A doctor agent has information about 5 possible locations of 3 victims in a given area. Both agents have a map of the arena and know of the location of possible obstacles. The doctor directs the scout agent to look for the victims in these locations with the smallest number of moves possible. Once three victims have been found (and the severity of their injuries has been assessed), the mission ends, at which point the doctor reports back the location of the victims. However, a complicating factor is that the scout doesn’t know its starting position, and thus needs to figure this out.


I mostly focused on the robot movement and calibration by using the wall and the obstacles. Both were directly implemented in the class for ease-of-access to all users.

Initially I planned on re-using the detailed code written by Jiafeng in the previous assignment, however after several days of testing and getting unexpected results in certain positions that I didn’t understand, I decided to revamp the entire code and wrote it again from scratch, optimised for the 6x6 square grid arena.

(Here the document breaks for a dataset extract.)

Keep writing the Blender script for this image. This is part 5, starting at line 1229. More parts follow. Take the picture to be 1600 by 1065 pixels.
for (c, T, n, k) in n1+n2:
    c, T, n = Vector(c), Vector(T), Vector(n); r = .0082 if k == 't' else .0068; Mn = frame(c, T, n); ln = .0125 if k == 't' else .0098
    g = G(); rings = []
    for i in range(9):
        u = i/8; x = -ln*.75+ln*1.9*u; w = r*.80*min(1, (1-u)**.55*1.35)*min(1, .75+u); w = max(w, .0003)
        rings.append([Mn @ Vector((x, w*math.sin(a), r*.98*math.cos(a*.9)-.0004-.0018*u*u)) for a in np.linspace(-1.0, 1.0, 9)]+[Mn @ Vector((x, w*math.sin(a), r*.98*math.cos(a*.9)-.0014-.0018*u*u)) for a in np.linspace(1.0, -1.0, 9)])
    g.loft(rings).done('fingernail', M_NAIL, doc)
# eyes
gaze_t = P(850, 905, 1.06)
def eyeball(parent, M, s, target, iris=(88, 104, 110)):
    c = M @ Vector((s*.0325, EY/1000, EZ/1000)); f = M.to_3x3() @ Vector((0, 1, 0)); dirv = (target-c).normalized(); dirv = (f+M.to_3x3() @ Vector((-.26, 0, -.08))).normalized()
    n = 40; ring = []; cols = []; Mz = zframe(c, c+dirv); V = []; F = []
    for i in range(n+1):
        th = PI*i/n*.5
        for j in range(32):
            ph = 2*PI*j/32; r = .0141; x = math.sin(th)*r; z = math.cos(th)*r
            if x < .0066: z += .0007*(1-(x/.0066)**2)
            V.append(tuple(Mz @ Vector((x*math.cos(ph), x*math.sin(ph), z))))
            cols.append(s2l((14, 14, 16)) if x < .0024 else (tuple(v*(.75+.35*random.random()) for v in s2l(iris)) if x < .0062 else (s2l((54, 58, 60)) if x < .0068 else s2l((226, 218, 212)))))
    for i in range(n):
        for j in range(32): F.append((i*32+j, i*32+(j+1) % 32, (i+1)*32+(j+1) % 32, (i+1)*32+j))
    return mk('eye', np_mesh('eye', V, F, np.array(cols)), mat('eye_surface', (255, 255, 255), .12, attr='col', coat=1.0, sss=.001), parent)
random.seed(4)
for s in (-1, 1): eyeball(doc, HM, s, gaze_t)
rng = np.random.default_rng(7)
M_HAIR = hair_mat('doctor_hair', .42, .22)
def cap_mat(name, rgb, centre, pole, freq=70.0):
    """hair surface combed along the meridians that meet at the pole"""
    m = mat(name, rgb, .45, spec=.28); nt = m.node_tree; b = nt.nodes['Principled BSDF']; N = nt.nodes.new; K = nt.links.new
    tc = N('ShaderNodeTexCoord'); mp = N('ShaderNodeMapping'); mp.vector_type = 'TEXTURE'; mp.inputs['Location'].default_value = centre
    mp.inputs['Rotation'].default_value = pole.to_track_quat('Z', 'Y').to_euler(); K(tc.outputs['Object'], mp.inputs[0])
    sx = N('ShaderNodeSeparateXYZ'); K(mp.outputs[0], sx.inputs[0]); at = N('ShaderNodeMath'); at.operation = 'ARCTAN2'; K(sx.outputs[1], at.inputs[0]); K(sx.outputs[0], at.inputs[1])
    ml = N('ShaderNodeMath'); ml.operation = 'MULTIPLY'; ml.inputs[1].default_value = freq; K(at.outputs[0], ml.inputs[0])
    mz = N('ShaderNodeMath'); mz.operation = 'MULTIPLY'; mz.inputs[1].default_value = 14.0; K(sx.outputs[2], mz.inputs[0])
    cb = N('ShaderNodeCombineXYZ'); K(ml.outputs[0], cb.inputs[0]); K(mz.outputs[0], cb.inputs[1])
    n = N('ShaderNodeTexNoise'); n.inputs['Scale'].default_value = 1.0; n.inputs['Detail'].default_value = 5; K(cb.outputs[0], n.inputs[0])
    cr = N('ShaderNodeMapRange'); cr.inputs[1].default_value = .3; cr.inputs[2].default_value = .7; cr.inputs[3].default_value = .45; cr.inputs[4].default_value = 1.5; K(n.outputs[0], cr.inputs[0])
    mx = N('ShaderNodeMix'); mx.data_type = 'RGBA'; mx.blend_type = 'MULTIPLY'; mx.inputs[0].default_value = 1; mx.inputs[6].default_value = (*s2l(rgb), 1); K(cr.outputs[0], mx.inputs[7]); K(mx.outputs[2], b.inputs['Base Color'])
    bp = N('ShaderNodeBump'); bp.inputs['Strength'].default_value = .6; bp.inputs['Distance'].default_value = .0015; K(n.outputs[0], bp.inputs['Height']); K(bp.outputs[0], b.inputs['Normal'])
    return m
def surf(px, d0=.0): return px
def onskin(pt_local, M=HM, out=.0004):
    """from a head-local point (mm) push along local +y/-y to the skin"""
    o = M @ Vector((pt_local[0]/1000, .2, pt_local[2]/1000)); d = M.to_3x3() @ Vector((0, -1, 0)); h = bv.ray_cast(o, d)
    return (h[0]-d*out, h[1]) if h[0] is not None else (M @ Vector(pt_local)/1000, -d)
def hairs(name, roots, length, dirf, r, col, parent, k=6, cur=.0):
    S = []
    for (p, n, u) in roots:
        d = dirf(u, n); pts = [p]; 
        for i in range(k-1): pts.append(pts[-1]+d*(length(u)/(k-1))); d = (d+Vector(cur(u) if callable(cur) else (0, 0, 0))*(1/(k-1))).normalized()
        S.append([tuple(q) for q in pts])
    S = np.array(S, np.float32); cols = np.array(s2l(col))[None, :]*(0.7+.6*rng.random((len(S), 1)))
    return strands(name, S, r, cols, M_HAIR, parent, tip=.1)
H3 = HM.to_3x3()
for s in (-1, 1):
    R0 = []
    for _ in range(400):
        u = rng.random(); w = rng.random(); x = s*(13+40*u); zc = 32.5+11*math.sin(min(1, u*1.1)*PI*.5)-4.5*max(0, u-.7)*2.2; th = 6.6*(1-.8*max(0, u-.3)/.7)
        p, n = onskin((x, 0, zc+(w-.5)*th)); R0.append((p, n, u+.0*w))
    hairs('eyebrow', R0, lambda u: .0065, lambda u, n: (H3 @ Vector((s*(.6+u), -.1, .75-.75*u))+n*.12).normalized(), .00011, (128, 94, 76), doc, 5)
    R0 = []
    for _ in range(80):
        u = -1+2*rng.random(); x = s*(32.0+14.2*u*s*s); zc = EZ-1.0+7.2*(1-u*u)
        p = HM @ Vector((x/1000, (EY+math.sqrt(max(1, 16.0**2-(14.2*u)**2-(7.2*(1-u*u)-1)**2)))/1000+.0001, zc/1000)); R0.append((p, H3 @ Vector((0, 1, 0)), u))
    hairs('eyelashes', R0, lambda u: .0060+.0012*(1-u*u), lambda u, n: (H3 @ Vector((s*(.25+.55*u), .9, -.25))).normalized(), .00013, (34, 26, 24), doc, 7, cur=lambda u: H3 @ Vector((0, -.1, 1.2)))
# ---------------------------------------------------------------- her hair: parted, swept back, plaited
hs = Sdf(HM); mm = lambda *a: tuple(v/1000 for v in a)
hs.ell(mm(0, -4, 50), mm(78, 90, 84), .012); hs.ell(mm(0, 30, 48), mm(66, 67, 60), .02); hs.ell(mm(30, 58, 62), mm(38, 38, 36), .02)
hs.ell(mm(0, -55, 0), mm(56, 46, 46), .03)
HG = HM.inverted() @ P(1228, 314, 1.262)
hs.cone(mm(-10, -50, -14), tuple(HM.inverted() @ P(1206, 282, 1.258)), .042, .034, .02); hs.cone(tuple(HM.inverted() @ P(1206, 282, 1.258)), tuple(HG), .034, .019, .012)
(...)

I wrote the goTo() method, which uses the MovePilot chassis to travel certain distances. Because each grid is very small on the 6x6 square version of the arena, I decided to have the robot move only 1/3 of the grid’s length (which is also equal to the width), check if any calibration was required, then move forward again for the remaining 2/3 of the grid’s length.

It’s a relatively straightforward implementation, with the robot moving in one of the 4 possible directions (front, right, back, and left). The direction for each step is individually given by the Jason via Wi-Fi. No direct diagonal movement was implemented. The robot rotates on it’s self according to the chosen direction before travelling forward.

Calibration (angle correction)

This was slightly trickier. My code has the robot measure the left side distance against a wall or obstacle at each movement (using the ultrasound sensor), and if there is a substantial deviation from a straight path the should would normally take (ie the difference in the distances being bigger than 1 grid length + some margin), the robot corrects the deviation angle by going exactly back the same path it came from, and then correcting its angle by rotating itself by the calculated angle*.

I also updated the ultrasound sensor detection methods, and got 5 sample values each time, stored them in an array, removed the highest and lowest values, and then got an average value of the 3 remaining samples. This was to avoid unintentional false or infinity values. I believe my updated methods were not used for the position detection implementation.